Should AI be allowed to 'see everything' at work?
Briefly

"The latest AI agents are beginning to move through systems more like teammates. They join projects, update plans, and act across teams. For the first time, organizations are effectively bringing on colleagues that can see more of the workplace than any single person ever could. I've spent years building tools to give teams clarity and save them time, so I see the upside. But that shift forces a harder question: what does it really mean for an AI to "see everything" in a workplace?"
"Most workplaces rely on role-based access and permissions to maintain order. People see only the information relevant to their role, and those boundaries shape how teams collaborate and how they resolve disagreements. AI agents complicate that system. If an agent has more access than it should, even by accident, it can surface information that changes how work is interpreted and shifts decisions away from the people meant to make them."

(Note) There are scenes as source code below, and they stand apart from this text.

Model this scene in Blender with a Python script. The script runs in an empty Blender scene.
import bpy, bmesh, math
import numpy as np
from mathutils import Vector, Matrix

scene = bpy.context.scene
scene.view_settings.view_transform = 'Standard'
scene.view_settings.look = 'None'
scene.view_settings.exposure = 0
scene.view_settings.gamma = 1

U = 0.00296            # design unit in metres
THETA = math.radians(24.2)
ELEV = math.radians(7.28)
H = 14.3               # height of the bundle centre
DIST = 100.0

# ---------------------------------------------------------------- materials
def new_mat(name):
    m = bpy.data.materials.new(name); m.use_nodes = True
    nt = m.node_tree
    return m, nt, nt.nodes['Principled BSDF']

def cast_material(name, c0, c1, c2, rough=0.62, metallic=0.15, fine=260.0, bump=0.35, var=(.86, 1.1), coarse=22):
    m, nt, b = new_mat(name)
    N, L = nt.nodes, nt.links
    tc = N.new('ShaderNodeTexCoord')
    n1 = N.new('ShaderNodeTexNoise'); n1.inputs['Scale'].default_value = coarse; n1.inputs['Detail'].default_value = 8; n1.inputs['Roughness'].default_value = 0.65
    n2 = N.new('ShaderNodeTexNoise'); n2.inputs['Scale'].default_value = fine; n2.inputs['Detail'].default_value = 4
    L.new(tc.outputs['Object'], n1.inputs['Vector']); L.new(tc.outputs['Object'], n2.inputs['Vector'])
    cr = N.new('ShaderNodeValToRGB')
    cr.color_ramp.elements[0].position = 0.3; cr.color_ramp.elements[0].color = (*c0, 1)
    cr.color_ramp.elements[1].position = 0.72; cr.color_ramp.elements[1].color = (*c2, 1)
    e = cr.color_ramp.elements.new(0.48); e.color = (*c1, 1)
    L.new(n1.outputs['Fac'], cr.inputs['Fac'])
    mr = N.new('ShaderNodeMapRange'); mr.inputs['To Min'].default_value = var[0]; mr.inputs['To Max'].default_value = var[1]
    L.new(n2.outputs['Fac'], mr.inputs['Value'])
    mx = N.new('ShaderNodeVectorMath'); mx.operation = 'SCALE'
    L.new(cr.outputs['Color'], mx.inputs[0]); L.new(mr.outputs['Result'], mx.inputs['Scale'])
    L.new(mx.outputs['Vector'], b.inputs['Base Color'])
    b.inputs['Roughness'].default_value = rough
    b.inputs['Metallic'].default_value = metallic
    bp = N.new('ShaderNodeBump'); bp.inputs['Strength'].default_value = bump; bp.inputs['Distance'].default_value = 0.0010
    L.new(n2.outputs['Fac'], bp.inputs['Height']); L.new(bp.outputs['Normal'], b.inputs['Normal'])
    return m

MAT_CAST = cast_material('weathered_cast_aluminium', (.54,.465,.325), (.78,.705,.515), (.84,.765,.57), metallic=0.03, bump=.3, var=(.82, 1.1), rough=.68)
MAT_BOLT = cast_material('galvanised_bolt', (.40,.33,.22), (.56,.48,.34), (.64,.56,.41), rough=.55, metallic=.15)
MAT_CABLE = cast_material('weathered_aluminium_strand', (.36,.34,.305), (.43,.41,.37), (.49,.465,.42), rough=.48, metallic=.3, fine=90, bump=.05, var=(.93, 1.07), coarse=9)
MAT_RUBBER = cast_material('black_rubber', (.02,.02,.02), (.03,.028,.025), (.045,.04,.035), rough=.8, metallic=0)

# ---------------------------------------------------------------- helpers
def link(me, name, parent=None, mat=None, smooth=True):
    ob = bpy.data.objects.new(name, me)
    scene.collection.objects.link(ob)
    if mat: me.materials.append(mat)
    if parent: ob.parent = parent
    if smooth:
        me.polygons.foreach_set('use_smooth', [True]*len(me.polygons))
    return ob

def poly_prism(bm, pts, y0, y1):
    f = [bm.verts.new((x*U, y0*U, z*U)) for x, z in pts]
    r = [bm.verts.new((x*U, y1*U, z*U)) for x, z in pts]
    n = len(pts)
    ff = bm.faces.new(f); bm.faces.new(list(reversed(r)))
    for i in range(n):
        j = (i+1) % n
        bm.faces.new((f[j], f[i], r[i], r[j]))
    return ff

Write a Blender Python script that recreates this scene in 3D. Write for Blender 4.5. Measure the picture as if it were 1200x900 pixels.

AI in the workplace is evolving from passive tools to active agents that join projects, update plans, and act across teams. Organizations now field agents that can aggregate visibility across systems beyond any single person's scope. The central ethical concern is whether agent access matches what a reasonable employee would encounter in normal job duties. Role-based access and permissions structure collaboration and dispute resolution. Agents with excessive access can surface sensitive information, change interpretations of work, and shift decision-making away from the humans designated to make those decisions. Early incidents often arise as small, surprising disclosures during routine queries.